TASK DIRECTIONS
Find the line with "Write a Blender" and the line with "bg = w.node_tree.nodes['Background'];", then repeat both of them and every line in between exactly. Omit the pictures.

RECORD EXTRACTS
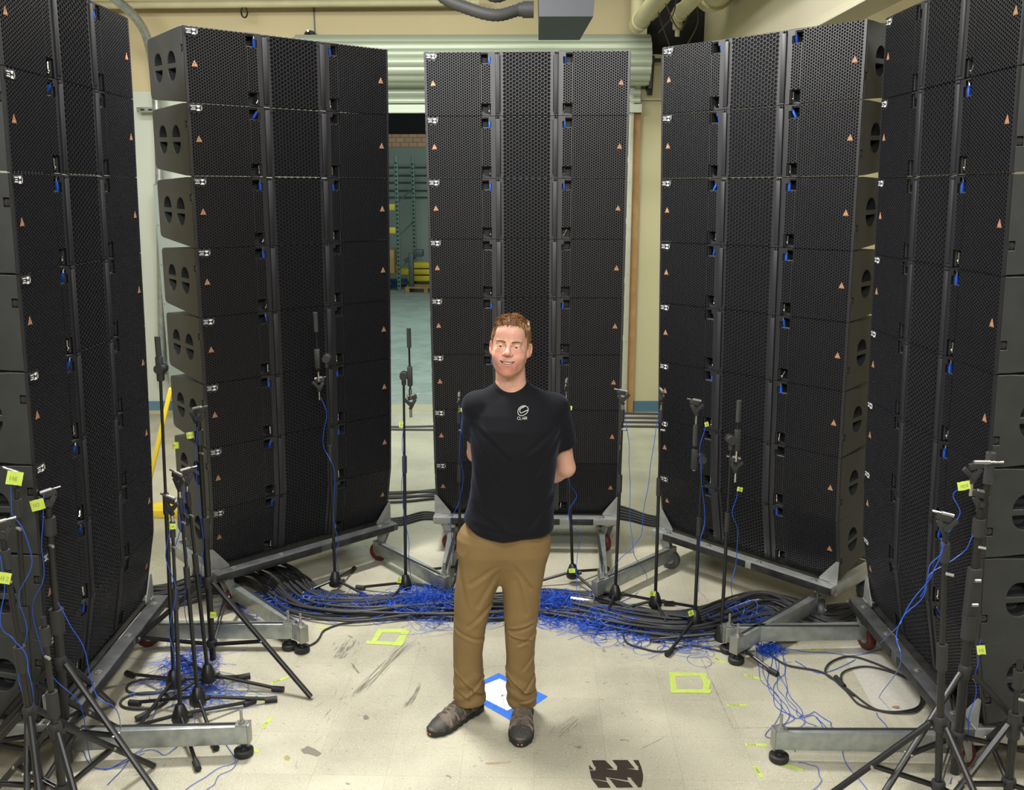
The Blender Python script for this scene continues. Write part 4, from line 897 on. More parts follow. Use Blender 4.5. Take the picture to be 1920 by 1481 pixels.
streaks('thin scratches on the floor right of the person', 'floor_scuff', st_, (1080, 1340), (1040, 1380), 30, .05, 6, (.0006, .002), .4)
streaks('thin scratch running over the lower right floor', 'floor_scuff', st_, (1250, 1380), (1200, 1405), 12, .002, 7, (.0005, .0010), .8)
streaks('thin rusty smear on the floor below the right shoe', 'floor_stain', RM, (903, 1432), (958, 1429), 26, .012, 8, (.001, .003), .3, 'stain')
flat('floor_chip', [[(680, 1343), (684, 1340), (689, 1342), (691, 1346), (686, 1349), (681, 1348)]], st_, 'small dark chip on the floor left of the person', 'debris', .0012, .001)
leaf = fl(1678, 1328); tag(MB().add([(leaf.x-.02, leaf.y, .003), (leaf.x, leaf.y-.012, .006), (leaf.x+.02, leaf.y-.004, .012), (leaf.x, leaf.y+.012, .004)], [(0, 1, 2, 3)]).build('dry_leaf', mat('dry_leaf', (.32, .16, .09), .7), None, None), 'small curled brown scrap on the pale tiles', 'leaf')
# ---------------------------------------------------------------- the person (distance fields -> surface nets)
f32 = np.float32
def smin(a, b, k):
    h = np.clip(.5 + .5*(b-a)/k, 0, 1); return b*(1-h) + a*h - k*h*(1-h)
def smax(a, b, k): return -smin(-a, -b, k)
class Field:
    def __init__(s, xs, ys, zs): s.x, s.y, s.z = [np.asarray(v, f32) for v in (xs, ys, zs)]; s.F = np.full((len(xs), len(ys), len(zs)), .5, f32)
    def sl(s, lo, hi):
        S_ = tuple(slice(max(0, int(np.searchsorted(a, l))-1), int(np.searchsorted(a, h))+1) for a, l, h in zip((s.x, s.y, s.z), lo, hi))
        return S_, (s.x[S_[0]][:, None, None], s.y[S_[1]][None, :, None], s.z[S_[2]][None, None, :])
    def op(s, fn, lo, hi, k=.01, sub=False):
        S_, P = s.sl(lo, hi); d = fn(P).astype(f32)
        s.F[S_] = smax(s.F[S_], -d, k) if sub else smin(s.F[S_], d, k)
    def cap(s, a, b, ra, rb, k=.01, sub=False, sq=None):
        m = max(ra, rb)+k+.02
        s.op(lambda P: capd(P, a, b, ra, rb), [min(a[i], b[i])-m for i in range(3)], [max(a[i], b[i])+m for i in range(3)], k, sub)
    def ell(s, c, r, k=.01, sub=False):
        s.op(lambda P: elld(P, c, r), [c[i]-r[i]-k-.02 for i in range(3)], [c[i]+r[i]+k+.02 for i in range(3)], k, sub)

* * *

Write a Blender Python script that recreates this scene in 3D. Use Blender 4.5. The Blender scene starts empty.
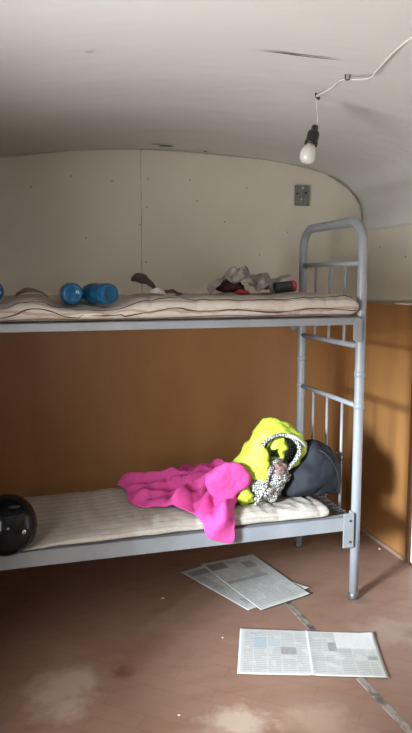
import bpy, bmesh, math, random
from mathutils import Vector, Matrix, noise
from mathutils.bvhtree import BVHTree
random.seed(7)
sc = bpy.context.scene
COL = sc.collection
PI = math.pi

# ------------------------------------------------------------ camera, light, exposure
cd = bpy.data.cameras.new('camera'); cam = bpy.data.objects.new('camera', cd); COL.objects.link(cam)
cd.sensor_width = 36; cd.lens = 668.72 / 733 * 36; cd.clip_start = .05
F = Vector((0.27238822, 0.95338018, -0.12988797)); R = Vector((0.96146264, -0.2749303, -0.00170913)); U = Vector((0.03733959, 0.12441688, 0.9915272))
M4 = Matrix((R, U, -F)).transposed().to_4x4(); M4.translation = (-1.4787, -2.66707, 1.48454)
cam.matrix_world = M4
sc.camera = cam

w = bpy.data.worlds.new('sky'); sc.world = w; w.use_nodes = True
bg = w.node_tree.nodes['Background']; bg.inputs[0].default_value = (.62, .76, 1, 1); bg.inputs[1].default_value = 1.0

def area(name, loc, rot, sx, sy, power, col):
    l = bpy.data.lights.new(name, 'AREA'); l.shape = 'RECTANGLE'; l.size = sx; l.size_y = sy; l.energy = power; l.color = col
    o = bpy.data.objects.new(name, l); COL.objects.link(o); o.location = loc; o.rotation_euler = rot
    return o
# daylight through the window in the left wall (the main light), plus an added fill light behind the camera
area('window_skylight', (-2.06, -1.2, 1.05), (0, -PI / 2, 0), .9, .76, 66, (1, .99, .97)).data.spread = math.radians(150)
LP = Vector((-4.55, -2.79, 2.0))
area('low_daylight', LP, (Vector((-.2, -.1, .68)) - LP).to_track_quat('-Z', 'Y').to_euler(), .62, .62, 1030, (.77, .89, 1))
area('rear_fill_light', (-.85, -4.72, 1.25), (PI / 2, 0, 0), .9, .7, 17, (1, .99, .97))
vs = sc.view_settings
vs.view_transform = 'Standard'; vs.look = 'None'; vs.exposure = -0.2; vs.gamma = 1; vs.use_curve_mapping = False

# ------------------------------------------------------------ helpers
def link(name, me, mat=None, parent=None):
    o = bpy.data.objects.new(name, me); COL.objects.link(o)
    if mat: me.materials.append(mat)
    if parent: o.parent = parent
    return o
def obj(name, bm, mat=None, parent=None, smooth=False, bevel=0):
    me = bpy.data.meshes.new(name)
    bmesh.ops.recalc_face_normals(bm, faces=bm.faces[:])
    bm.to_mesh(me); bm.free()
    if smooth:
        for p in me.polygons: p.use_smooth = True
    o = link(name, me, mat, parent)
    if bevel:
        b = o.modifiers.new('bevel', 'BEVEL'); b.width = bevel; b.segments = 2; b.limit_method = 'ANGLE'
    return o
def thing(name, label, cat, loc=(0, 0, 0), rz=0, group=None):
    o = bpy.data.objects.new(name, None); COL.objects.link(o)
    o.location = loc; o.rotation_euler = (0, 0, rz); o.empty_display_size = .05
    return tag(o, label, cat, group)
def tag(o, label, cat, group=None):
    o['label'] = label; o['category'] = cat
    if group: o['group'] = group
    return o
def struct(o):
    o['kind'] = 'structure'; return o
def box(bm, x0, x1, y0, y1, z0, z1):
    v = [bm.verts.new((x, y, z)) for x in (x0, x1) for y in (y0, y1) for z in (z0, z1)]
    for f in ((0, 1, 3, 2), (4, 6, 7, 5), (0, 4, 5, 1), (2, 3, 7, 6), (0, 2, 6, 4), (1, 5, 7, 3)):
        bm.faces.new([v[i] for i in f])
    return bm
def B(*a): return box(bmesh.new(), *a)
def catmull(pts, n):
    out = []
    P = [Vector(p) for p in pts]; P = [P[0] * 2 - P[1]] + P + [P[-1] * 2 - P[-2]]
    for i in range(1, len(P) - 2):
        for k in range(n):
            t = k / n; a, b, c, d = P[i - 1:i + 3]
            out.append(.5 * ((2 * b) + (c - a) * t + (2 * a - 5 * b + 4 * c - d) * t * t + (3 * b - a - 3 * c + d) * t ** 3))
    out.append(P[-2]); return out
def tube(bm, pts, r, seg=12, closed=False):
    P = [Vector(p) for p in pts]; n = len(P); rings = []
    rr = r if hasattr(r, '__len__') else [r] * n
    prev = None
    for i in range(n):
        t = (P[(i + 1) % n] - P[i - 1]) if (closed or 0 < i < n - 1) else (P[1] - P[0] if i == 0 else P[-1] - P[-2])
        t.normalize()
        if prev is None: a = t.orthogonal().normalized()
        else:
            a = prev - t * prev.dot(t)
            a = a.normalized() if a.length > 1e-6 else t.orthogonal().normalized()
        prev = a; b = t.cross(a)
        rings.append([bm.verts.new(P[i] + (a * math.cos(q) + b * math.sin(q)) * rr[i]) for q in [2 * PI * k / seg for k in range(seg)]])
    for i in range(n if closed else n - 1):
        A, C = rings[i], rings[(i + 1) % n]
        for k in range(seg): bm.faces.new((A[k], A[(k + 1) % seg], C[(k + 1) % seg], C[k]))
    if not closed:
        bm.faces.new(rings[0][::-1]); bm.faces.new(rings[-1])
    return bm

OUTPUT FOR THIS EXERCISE
Write a Blender Python script that recreates this scene in 3D. Use Blender 4.5. The Blender scene starts empty.
import bpy, bmesh, math, random
from mathutils import Vector, Matrix, noise
from mathutils.bvhtree import BVHTree
random.seed(7)
sc = bpy.context.scene
COL = sc.collection
PI = math.pi

# ------------------------------------------------------------ camera, light, exposure
cd = bpy.data.cameras.new('camera'); cam = bpy.data.objects.new('camera', cd); COL.objects.link(cam)
cd.sensor_width = 36; cd.lens = 668.72 / 733 * 36; cd.clip_start = .05
F = Vector((0.27238822, 0.95338018, -0.12988797)); R = Vector((0.96146264, -0.2749303, -0.00170913)); U = Vector((0.03733959, 0.12441688, 0.9915272))
M4 = Matrix((R, U, -F)).transposed().to_4x4(); M4.translation = (-1.4787, -2.66707, 1.48454)
cam.matrix_world = M4
sc.camera = cam

w = bpy.data.worlds.new('sky'); sc.world = w; w.use_nodes = True
bg = w.node_tree.nodes['Background']; bg.inputs[0].default_value = (.62, .76, 1, 1); bg.inputs[1].default_value = 1.0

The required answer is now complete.